AIM.
Starting at the first line of the listing below, repeat each line up to and including the one containing "random.seed(7)". Leave out pictures.

* start PROVIDED DATA *

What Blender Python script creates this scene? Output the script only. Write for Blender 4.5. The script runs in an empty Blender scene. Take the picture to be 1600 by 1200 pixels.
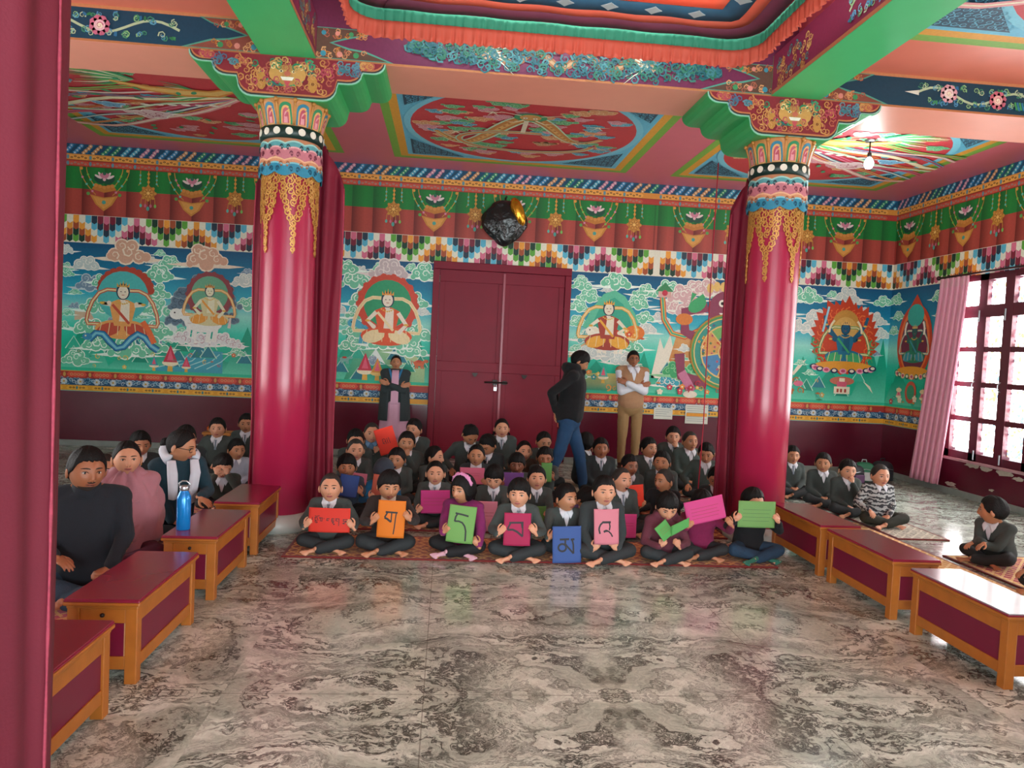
import bpy, bmesh, math, random
from math import sin, cos, pi, radians, sqrt, atan2, hypot
from mathutils import Vector, Matrix, Euler, noise
from mathutils.bvhtree import BVHTree

SC = bpy.context.scene
COL = SC.collection
random.seed(7)

# ------------------------------------------------------------------ camera
cam_d = bpy.data.cameras.new('camera')
cam = bpy.data.objects.new('camera', cam_d)
COL.objects.link(cam)
SC.camera = cam
YAW, PITCH, ROLL, FPX = -0.08909, -0.04261, 0.04812, 1139.62
_f = Vector((-sin(YAW) * cos(PITCH), cos(YAW) * cos(PITCH), sin(PITCH)))
_r0 = Vector((cos(YAW), sin(YAW), 0))
_u0 = _r0.cross(_f)
_r = cos(ROLL) * _r0 + sin(ROLL) * _u0
_u = -sin(ROLL) * _r0 + cos(ROLL) * _u0
M = Matrix((_r, _u, -_f)).transposed().to_4x4()
M.translation = Vector((0, 0, 1.45))
cam.matrix_world = M
cam_d.sensor_width = 36
cam_d.lens = FPX / 1600 * 36
cam_d.clip_start = 0.05
cam_d.clip_end = 200

# ------------------------------------------------------------------ view
SC.view_settings.view_transform = 'Standard'
SC.view_settings.look = 'None'
SC.view_settings.gamma = 1
SC.view_settings.use_curve_mapping = False
SC.view_settings.exposure = 0.82
SC.cycles.max_bounces = 6
SC.cycles.diffuse_bounces = 3
SC.cycles.glossy_bounces = 3
SC.cycles.transmission_bounces = 4
SC.cycles.sample_clamp_indirect = 4
SC.cycles.use_denoising = True

# ------------------------------------------------------------------ world
W = bpy.data.worlds.new('sky')
SC.world = W
W.use_nodes = True
bg = W.node_tree.nodes['Background']
bg.inputs[0].default_value = (0.80, 0.93, 1.0, 1)
bg.inputs[1].default_value = 2.6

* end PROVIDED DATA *

EXPECTED ANSWER.
What Blender Python script creates this scene? Output the script only. Write for Blender 4.5. The script runs in an empty Blender scene. Take the picture to be 1600 by 1200 pixels.
import bpy, bmesh, math, random
from math import sin, cos, pi, radians, sqrt, atan2, hypot
from mathutils import Vector, Matrix, Euler, noise
from mathutils.bvhtree import BVHTree

SC = bpy.context.scene
COL = SC.collection
random.seed(7)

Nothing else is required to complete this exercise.